Monday, August 27, 2018

Delights of the Hudson Valley

Annamaria on Monday

I live in the Hudson Valley in the greatest city on earth.  But there is a place, along that same majestic river, just fifty miles north of Times Square that I also know and love well.  This past week, I spent a few days there, in Garrison and Cold Spring, New York with two of my dearest friends, tasting its delights: Familiar and new.

Most delightful of all, we saw, on three consecutive nights, the three MainStage plays at my beloved Hudson Valley Shakespeare Festival, preceded by picnicking while gazing at this view.  Good food, great friends, and then Taming of the Shrew as an appetizer, Richard II as the main course, and The Heart of Robin Hood, a swashbuckling, hilarious and romantic romp as desert.  What a feast!

The first of our hikes was on the grounds of Manitoga, which was the estate of the modernist industrial designer Russel Wright and is now a museum and nature reserve.

Susan Spann: Take note.  I am doing a little training in
preparation for our climbs.  Fair warning, I go slower going
down than going up!

There is a brand new museum in the area:  Magazzino, which means "warehouse" in Italian.

The art of I Poveri (the poor ones) is made from castoff or found materials.

Many of the works were really fun to play with, especially the ones with mirrors:

Selfie with Molly McClure: Snooping

Selfie by Dick Bradford, entitled Two Bearded Men Perusing a Text!

This work is made entirely from natural materials, including
volcanic ash taken from the slopes of Mt. Etna, in my
ancestral stomping grounds.
Our second hike was to to Arden Point on the banks of the Hudson.

I was doing fine until I crossed this bridge.

Where I developed a problem with my soul--opps
I mean my sole, which Dick tried to fix with a
tourniquet made from his handkerchief.
In the end, the only solution was to separate me from my soul,
oops--from my sole.
I made it to the river without my sole.

My sole awaiting reattachment.

`anc'ora - One of the works in the Magazzino exhibition.
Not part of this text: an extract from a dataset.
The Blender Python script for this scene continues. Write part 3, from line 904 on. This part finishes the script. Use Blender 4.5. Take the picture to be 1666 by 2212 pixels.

"Ancora" (AHN-cora) is Italian for "anchor."  "Anc'ora" (ahnk-ORA) is Italian for "again."
The work in neon seems profound to me.  In this context, with such dear and long-term friends, it meant that I have friends who are anchors for my soul.  I pray we will be able to be together in this glorious place again soon. 


  1. Replies
    1. Come in summer, Michael. You can escape winter in Jo'burg. Say when next July and August, and I will make all the arrangements. THAT will be fun.

  2. Looks gorgeous, Annamaria. Did the bottom of your footwear become detached during your walk? If so, did you have to do some sole-searching...?

    ok, I'll stop now... :)

    1. The detachment was partial, Zoe. But walking with a flapping sole was a tripping hazard, especially on uneven terrain. Dick did a solectomy on my shoe. I am trying to restore my sole. It’s a chancy process. :))

  3. Please don’t stop Zoe, or else someone with less discretion may try to pick up the slack, with observations like this: A sole turned asunder may make the world difficult to walk, but a Seoul termed a blunder risks the world in a wok.